Meri Williams, CTO, Pleo
Meri is currently the CTO of Pleo, a leading SaaS Fintech business offering businesses smart payment cards for their employees. In December 2021, Pleo raised $200m in Series C funding – making them the most funded B2B spend management service in Europe.
Meri is a seasoned SaaS executive with extensive experience across a broad range of companies and domains, including her notable work as CTO of Monzo. However, Meri’s experience spans far beyond SaaS, with experience in Advisory, Chair and NED roles throughout her career. Meri is also a published author and international speaker, with a focus on inclusion and diversity.
Meri believes their role as a leader is to create an environment where fantastic work can happen – this means ensuring autonomy, empowering staff and encouraging mastery. Meri firmly believes that anyone can be themselves and be successful.
What attracted you to your current organisation?
The usual things: great people, great culture, great product. I also really relish the challenge of taking a reasonably large organisation and growing capacity and capability without necessarily growing the team particularly. I’d done a few hyperscaling journeys in a row in the last 10 years or so, so not spending half my time just on recruitment is a nice change of pace! I also really like that Jeppe (our CEO at Pleo) really believes in the executive team (which we call the Lighthouse) being a real team, rather than just a collection of individual specialist leaders. So we do things like spending real time together offsite every month, which I think really helps break down barriers and silos and prevents misunderstandings, because our relationships between each other are so strong.
What part of being a CTO excites you the most?
Probably a split between making sure tech is an integral part of the company’s success (including being a general executive and contributing to the overall company strategy as well as technology’s place within that) and growing and developing and getting the most out of the people in the team. I moved into leadership roles because the technical side of things wasn’t quite challenging enough for me, so the people aspect to things is always a major focus of my work, alongside technical and business strategy.
What was one of the biggest challenges you had in growing from a VP of Engineering to a CTO?
I mean the biggest challenge was probably that I never was a VP of Eng! I had a bit of a strange path in my career, starting out as a dev then architect, but then moving into project, product and programme management for a few years when the corporation I worked for outsourced all the technical work. They then realised they’d outsourced a bit too much and brought a load back in-house, so I led teams owning all the financial systems for the world’s biggest fast moving consumer goods company for a while, before going on a broadening assignment and leading all of north european operations. I then made a big career change and went into government for a while, notably building the team that built GOV.UK before first going back into the corporate world and then into a startup directly as a CTO without having been a VP of Eng officially ever.
I think in general one of the most challenging inflection points is when you go from managing individual contributors and managers, to managing managers-of-managers (Senior EMs, Directors, etc) and like many I found that journey quite intense and challenging.

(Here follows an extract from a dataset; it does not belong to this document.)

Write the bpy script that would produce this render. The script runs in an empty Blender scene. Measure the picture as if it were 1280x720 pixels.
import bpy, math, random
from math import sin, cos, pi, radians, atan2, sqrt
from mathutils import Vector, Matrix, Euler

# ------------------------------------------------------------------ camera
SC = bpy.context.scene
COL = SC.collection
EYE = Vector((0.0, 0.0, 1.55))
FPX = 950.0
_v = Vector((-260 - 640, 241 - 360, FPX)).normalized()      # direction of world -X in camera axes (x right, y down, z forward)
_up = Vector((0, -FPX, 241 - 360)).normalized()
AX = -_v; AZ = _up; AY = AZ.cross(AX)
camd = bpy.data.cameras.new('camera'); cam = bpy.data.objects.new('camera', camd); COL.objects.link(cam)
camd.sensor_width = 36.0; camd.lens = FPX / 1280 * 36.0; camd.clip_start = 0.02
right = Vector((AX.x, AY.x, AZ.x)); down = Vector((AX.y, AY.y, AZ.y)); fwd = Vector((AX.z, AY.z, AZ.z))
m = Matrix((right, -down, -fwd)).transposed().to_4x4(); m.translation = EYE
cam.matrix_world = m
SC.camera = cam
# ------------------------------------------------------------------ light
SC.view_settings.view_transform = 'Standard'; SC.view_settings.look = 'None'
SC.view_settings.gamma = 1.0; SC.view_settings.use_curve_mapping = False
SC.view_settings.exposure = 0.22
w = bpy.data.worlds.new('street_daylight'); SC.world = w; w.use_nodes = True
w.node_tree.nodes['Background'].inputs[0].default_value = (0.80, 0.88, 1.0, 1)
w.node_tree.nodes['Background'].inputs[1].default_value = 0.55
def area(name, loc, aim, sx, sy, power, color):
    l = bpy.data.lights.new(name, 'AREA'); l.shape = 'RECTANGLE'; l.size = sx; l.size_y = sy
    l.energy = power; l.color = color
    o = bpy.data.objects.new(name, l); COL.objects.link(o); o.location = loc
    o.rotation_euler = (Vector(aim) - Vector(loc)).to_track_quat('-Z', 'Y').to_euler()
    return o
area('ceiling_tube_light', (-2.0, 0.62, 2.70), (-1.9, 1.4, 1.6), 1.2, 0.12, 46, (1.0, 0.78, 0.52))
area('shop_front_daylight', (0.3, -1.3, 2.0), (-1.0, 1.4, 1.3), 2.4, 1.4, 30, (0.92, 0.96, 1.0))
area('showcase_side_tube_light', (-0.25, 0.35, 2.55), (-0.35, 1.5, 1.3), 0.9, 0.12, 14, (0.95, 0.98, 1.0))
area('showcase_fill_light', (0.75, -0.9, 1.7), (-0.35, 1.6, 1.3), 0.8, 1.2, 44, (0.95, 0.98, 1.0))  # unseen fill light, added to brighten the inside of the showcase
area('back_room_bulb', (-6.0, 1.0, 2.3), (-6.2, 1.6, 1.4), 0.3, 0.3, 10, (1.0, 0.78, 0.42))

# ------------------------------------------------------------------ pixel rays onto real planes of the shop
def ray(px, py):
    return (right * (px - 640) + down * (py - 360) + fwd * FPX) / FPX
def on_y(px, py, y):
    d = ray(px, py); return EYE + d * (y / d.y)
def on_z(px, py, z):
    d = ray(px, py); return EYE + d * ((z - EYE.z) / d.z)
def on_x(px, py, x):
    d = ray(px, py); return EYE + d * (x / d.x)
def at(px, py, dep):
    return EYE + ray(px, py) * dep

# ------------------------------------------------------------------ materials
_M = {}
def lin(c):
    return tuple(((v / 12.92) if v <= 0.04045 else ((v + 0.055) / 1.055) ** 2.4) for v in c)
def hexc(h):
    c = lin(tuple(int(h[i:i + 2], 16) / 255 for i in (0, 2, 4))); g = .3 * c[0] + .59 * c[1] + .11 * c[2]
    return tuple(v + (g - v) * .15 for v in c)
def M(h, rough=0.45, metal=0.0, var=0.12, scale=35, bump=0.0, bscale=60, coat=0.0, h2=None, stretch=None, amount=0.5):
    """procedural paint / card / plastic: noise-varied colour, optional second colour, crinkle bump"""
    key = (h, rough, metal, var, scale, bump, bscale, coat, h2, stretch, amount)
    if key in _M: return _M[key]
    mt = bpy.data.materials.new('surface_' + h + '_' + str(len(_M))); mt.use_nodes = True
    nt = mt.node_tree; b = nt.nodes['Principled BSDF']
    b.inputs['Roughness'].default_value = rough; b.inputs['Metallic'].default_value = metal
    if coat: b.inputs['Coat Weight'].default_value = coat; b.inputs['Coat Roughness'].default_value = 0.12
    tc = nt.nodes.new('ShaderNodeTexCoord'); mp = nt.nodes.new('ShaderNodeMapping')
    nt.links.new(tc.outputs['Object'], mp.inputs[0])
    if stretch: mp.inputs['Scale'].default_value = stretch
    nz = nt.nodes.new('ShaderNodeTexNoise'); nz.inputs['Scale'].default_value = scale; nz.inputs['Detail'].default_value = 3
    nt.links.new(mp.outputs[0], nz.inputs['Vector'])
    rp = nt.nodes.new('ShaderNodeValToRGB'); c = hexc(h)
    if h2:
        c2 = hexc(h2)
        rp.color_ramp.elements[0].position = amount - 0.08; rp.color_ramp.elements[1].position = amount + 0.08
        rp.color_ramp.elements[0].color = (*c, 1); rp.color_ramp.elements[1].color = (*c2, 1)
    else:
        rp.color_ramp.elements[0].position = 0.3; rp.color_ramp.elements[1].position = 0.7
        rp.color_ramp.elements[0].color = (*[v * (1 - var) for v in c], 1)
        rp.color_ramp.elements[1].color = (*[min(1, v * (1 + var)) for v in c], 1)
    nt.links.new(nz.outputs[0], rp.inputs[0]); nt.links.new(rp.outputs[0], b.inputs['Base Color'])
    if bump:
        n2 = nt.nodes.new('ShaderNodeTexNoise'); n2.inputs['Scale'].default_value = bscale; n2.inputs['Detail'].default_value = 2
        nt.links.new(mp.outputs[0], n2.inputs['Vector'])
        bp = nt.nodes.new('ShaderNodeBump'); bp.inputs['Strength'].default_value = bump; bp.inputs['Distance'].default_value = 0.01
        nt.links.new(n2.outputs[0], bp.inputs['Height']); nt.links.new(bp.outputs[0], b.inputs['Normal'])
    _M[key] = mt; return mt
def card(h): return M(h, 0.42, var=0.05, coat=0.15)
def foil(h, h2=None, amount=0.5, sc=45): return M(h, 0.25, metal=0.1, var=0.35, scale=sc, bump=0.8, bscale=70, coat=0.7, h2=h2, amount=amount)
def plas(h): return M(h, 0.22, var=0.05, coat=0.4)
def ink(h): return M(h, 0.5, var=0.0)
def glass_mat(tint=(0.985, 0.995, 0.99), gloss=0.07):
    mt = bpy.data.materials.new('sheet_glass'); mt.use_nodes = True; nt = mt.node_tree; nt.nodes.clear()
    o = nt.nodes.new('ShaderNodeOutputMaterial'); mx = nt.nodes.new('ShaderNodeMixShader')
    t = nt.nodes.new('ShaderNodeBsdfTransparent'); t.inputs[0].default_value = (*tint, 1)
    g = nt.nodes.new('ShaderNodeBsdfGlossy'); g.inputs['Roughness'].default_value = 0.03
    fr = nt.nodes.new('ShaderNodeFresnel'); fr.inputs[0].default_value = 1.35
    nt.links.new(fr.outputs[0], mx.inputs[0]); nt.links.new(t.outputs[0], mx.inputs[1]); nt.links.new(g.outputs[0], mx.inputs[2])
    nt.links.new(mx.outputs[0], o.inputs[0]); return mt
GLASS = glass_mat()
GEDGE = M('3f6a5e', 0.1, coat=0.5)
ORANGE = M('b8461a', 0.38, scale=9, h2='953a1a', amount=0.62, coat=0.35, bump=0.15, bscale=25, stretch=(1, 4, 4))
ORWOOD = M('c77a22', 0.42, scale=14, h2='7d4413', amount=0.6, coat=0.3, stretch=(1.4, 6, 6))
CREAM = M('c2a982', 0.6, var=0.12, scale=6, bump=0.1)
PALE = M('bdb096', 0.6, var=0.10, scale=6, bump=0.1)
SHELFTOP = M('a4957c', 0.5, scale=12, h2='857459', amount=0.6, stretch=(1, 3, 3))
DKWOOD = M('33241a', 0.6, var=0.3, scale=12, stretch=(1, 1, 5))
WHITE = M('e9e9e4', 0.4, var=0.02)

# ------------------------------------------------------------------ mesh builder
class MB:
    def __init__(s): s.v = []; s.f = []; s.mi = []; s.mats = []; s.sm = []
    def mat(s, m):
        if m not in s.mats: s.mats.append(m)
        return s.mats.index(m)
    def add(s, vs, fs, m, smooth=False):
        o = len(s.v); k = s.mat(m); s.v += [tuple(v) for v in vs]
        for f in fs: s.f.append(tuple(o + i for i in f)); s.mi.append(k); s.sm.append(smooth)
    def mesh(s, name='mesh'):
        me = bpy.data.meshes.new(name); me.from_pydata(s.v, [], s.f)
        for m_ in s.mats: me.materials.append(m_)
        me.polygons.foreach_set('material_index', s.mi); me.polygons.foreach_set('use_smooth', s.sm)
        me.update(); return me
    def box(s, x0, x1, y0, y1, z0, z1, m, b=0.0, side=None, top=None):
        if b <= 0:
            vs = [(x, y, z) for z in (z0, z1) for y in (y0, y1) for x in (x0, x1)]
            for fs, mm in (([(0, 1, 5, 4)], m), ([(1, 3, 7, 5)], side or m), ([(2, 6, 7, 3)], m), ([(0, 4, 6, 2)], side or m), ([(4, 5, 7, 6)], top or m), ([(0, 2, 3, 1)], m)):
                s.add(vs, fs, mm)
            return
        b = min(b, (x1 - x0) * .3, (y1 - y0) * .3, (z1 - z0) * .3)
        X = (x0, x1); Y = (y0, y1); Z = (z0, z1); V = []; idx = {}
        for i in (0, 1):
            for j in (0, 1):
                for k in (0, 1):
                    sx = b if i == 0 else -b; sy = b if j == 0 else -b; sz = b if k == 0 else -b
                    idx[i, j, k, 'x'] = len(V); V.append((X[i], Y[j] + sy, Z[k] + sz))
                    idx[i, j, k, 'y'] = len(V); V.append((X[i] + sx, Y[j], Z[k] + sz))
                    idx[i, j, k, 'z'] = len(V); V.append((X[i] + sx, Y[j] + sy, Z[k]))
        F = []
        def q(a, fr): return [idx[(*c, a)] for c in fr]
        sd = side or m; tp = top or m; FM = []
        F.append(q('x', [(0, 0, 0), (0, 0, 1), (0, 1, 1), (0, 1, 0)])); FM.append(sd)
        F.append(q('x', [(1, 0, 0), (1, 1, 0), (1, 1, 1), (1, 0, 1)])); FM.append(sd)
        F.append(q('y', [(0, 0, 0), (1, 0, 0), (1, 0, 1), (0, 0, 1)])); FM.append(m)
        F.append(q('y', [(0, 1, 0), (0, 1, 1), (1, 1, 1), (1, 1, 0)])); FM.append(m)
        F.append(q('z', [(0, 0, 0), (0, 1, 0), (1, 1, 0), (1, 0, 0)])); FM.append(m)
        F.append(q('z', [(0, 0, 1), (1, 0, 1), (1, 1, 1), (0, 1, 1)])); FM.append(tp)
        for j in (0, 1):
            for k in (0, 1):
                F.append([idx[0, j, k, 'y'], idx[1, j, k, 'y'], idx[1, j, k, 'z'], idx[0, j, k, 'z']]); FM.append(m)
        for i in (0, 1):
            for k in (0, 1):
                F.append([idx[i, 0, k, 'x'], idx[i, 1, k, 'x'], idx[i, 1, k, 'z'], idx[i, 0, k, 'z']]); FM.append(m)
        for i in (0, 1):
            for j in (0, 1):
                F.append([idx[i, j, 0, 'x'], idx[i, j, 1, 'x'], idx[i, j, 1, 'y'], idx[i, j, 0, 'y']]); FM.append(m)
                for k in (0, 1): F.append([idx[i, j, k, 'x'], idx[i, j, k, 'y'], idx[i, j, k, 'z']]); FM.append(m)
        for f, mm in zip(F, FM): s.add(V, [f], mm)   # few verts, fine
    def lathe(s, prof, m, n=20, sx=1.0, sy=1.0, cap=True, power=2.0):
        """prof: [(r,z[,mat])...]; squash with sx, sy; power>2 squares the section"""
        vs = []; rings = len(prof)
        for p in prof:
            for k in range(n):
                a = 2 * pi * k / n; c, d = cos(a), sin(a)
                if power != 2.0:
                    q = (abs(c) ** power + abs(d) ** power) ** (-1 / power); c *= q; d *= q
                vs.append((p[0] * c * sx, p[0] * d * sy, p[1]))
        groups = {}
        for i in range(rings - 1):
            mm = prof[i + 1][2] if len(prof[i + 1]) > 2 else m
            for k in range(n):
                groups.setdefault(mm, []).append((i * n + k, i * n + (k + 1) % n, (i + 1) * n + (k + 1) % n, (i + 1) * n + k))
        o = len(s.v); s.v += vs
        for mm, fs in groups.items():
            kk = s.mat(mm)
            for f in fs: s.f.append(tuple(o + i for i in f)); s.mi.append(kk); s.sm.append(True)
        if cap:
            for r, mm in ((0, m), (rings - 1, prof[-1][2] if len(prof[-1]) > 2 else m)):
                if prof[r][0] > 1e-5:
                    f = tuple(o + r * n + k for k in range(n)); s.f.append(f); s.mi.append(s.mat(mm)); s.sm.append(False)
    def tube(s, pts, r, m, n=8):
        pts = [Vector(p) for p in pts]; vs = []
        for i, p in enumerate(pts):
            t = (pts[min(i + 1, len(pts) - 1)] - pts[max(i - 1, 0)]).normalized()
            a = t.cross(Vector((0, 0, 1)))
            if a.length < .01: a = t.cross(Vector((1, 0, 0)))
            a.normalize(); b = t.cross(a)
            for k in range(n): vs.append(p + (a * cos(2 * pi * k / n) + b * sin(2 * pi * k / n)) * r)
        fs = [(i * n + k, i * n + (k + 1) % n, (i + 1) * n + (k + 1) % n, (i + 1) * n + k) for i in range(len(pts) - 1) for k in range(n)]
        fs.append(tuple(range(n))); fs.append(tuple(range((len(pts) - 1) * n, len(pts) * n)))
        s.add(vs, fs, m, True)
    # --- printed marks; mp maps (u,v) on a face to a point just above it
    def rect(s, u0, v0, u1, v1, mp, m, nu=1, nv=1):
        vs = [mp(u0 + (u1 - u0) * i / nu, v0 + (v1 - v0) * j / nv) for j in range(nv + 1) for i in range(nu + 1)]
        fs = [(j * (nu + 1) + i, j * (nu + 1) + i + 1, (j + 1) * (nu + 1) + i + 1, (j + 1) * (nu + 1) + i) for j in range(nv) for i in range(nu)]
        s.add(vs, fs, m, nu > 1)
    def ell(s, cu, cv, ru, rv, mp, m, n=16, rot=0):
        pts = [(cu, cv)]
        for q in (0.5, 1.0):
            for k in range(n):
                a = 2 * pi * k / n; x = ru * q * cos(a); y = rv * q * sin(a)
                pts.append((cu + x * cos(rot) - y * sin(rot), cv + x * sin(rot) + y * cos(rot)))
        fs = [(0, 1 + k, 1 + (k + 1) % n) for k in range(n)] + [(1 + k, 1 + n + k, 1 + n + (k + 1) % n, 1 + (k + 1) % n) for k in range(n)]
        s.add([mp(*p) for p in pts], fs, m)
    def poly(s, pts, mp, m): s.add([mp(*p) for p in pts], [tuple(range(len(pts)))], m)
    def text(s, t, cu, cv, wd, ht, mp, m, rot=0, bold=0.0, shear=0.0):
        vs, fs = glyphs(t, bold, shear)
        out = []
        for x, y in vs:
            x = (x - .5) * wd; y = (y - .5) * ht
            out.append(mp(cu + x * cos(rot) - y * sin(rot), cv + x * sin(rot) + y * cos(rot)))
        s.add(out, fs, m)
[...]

What is the best (or worst) piece of advice you’ve been given?
Figure out what you can’t stop yourself from doing. If, like me, you aren’t really sure what makes you happy or fulfilled per se, sometimes noticing what you can’t hold yourself back from working on or fixing is more insightful. In my case, realising that I couldn’t stop myself from trying to solve people problems even when it wasn’t my job is what led me into leadership roles.
What advice do you wish you had been given in your first leadership role?
Your job isn’t to know everything and tell everyone what to do. Your job is to create the space in which great work can happen. Space to be awesome includes:
- Purpose – believing in WHY
- Autonomy – having a say in WHAT
- Mastery – being proud of HOW
- Inclusion – feeling a sense of community (WHO)
Our thanks to Meri for taking the time to talk to us!